[Scripts that build scenes]
################
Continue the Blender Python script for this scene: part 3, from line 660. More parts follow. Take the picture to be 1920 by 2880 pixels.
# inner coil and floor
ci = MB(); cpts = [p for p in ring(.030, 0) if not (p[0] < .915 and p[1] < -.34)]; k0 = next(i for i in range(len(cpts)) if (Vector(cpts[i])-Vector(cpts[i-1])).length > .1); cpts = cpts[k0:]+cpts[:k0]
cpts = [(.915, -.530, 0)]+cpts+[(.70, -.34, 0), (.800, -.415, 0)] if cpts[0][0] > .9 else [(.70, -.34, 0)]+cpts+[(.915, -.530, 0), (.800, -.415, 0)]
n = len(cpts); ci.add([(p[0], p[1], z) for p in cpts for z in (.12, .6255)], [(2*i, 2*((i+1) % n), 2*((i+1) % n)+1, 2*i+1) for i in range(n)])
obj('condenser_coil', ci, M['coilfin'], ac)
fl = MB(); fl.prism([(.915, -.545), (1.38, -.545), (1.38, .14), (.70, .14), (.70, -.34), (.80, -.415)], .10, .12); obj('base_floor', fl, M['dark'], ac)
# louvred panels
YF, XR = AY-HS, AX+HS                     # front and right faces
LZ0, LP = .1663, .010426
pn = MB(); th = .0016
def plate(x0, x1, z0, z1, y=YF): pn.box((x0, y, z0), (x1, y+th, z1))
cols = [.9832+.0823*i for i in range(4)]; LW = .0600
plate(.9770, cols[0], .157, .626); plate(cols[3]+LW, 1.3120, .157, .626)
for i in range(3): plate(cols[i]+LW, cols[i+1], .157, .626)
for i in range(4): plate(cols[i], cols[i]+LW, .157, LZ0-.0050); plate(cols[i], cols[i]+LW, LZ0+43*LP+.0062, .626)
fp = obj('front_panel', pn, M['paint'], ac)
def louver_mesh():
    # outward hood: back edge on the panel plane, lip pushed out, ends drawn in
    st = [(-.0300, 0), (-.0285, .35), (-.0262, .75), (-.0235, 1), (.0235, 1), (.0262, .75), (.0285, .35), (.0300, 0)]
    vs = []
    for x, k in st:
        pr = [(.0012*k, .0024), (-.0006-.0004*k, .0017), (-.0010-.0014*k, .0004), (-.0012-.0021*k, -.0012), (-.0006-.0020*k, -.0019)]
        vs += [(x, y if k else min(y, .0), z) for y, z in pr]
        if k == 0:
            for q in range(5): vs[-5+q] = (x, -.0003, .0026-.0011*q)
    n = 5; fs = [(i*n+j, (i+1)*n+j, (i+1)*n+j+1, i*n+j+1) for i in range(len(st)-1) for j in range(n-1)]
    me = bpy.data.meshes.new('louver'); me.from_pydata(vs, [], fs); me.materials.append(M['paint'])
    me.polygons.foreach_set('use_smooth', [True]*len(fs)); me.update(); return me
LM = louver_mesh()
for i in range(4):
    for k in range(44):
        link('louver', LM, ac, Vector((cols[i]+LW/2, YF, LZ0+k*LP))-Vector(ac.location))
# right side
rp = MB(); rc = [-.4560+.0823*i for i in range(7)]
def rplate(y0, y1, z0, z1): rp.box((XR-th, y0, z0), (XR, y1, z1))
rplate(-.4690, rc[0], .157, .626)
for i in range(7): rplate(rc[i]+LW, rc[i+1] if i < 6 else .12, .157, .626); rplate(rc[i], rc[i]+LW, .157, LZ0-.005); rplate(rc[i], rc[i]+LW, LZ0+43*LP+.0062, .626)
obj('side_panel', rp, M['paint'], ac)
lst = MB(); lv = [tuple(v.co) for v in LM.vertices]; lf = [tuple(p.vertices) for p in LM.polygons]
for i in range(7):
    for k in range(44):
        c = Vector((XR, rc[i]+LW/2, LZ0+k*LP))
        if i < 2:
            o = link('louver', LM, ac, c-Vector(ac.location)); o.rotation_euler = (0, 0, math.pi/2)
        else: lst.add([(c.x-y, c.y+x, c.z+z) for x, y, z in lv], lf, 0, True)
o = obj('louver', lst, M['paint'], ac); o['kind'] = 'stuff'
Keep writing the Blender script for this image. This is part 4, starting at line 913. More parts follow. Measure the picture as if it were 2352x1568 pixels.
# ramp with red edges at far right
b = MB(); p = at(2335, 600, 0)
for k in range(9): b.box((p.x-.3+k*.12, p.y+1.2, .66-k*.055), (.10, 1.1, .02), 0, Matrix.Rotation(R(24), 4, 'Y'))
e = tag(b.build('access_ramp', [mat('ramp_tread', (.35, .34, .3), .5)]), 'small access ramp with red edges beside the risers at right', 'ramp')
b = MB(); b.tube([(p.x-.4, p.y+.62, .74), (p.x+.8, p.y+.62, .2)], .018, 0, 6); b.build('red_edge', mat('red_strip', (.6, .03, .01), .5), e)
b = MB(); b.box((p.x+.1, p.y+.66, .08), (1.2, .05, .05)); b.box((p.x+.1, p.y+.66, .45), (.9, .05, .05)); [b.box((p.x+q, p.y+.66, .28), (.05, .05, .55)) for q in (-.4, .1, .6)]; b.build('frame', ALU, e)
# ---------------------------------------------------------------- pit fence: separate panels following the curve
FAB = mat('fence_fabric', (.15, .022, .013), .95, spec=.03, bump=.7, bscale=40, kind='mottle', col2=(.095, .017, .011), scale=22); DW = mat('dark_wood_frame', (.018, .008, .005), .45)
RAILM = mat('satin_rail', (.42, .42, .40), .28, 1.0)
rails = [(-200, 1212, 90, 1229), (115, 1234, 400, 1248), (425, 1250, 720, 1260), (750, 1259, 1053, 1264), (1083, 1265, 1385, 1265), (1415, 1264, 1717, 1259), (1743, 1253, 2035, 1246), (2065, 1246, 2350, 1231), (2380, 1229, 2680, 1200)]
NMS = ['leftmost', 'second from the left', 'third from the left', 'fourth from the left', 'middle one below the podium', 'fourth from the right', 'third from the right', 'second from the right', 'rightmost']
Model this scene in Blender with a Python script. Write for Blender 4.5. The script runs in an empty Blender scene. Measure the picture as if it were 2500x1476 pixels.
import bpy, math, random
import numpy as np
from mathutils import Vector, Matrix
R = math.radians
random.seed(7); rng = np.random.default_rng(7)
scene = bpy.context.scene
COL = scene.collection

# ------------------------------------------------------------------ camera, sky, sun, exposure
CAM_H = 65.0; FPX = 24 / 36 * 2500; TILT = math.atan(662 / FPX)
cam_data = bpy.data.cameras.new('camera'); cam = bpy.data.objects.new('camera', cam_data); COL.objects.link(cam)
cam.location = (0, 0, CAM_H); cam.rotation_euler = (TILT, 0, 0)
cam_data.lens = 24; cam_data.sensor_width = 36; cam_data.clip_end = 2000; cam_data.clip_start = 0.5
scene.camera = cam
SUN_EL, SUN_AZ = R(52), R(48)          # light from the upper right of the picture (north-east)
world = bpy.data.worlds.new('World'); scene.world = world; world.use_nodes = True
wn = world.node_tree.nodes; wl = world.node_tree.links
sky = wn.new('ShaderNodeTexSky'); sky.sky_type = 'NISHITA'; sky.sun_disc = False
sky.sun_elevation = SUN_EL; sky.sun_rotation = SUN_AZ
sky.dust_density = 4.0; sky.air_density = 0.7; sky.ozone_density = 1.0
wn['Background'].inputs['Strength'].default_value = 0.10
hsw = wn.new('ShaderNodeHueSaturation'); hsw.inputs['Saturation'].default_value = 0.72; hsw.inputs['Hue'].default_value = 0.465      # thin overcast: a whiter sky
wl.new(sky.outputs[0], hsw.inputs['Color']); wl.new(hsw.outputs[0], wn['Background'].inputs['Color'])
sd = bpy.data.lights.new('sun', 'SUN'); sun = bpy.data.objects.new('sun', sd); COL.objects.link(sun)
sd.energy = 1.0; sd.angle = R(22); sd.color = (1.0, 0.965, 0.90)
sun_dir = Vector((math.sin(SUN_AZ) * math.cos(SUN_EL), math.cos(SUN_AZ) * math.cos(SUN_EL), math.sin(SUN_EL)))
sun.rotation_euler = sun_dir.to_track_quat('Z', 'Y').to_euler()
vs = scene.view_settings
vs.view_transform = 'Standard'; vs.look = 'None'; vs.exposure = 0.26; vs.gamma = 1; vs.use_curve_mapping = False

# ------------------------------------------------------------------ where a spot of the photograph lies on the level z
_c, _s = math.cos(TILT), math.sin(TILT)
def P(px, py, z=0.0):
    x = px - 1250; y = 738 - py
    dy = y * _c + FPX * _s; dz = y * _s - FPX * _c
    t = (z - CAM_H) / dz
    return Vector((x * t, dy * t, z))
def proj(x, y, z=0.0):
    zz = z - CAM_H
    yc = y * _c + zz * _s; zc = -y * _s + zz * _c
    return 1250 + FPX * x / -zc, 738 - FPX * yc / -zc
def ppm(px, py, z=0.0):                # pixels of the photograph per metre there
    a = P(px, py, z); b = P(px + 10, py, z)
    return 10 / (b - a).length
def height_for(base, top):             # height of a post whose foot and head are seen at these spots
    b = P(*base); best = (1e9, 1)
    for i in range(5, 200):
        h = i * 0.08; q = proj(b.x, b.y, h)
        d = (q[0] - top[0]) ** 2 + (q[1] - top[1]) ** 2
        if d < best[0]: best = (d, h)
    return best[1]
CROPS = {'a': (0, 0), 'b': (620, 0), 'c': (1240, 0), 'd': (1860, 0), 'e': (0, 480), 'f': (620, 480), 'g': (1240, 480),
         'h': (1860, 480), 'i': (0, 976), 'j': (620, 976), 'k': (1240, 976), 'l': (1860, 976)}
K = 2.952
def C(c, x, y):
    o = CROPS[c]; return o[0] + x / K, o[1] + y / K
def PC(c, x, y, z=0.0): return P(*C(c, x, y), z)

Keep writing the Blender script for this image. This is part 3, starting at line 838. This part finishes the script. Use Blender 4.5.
################
| INSTRUCTIONS TO FOLLOW |
With the first line being the one containing "Model this scene" and the last line the one containing "COL = scene.collection", transcribe exactly the lines above that fall in that range.

| FINISHED EXERCISE |
Model this scene in Blender with a Python script. Write for Blender 4.5. The script runs in an empty Blender scene. Measure the picture as if it were 2500x1476 pixels.
import bpy, math, random
import numpy as np
from mathutils import Vector, Matrix
R = math.radians
random.seed(7); rng = np.random.default_rng(7)
scene = bpy.context.scene
COL = scene.collection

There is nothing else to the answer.